At this point the search became one for some third substance that could be placed between the two others to prevent high-temperature diffusion.

Braundmeier finally settled on aluminum oxide, or ''corundum,'' better known in its more exotic form as the semiprecious sapphire. (It may depress amateur gemologists to learn that the sapphire is mere aluminum oxide.)

''Quartz would also work as the insulator,'' the professor said, ''as would gold or platinum, but of course the latter two are ruinously expensive.''

Having isolated these optimum materials from many others, Braundmeier can now project how his solar collector would be built to operate.

Large panels would be coated with very thin layers of, first, aluminum, then sapphire, and finally with the copper oxide on top.

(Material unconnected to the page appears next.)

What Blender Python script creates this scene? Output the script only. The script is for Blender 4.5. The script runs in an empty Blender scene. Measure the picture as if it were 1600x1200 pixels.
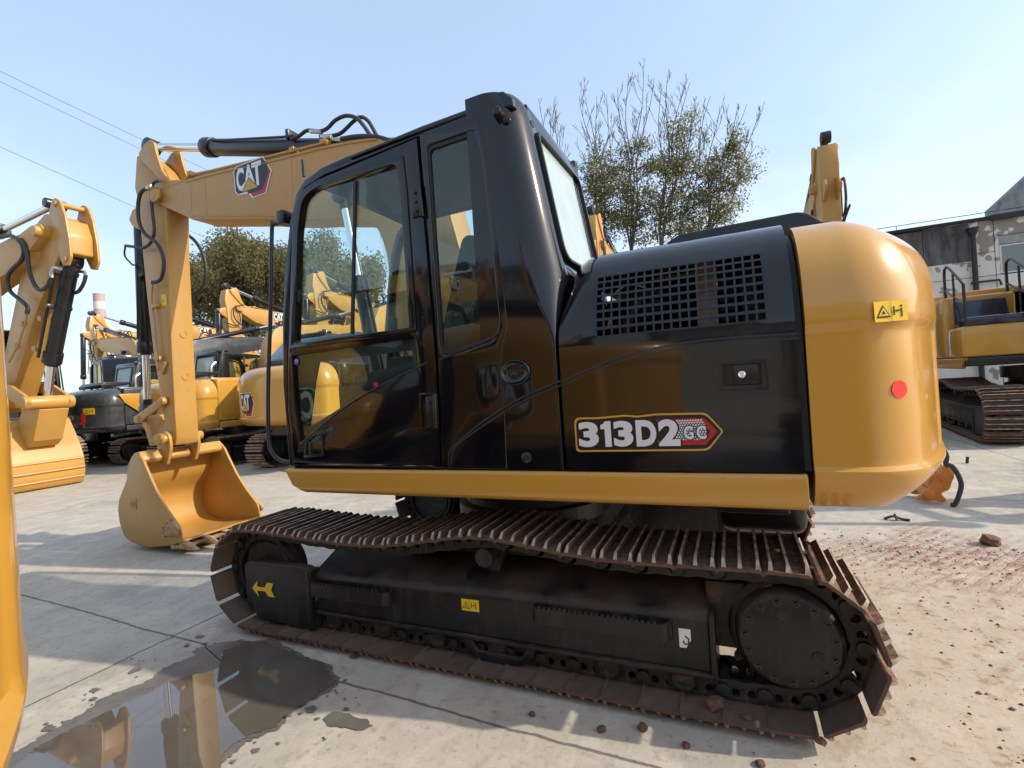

Here, by ''thin'' he is talking in terms of microns, one-millionth part of a meter - or 0.0000039 inch. The aluminum on the bottom must be one micron thick; the sapphire, 0.10 micron thick; and the copper oxide, 0.5 micron thick. By way of comparison, a human hair is about 60 microns thick.

Coatings of such minute thinness can be laid down only by the use of the vacuum-evaporator system.

In a vacuum and under intense heat, minute particles of both copper oxide and aluminum will migrate or stream to another surface and be deposited there in thicknesses that can be monitored by a computer to the order of 0.10 to 1.0 micron. Thus the coatings of the solar collectors are prepared.

The sun's rays are then focused on the coated collectors by curved mirrors.

''The principle here,'' Braundmeier said, ''is the same one applied by any enterprising schoolboy when he learns he can burn a hole in his trousers by focusing the sun's rays through a magnifying glass. Simply, it gets hot. In such heat, the outer surface of copper oxide then becomes transparent, allowing the very short wavelength of the sun's rays to pass through the sapphire layer to the aluminum layer, which then re-radiates the sun's energy, not as light, but as the longer wavelength known as heat.

''You need to remember,'' the professor explained, ''that light and heat are merely different wavelengths of the same energy.''

The storing or transmitting of re-radiated heat for subsequent use is a phase of solar energy application that Braundmeier has not yet tackled. At the moment, he says, he will be content if his devising of suitable coatings for solar collectors proves a workable and efficient means of helping use the sun's energy to run the generators of industry.

As he pointed out, ''Oil is running out - at around $35 a barrel - and nuclear energy has yet to be produced in a manner that inspires widespread confidence in its safety.''

Before coming to Southern Illinois, Professor Braundmeier was a researcher for five years at the Oak Ridge Laboratory. There, he sat at the desk of Enrico Fermi, preserved exactly as the physicist left it in 1954.

''I was disappointed,'' Braundmeier said with a smile, ''that there wasn't some kind of chain reaction.''

The pun would have pleased Enrico Fermi.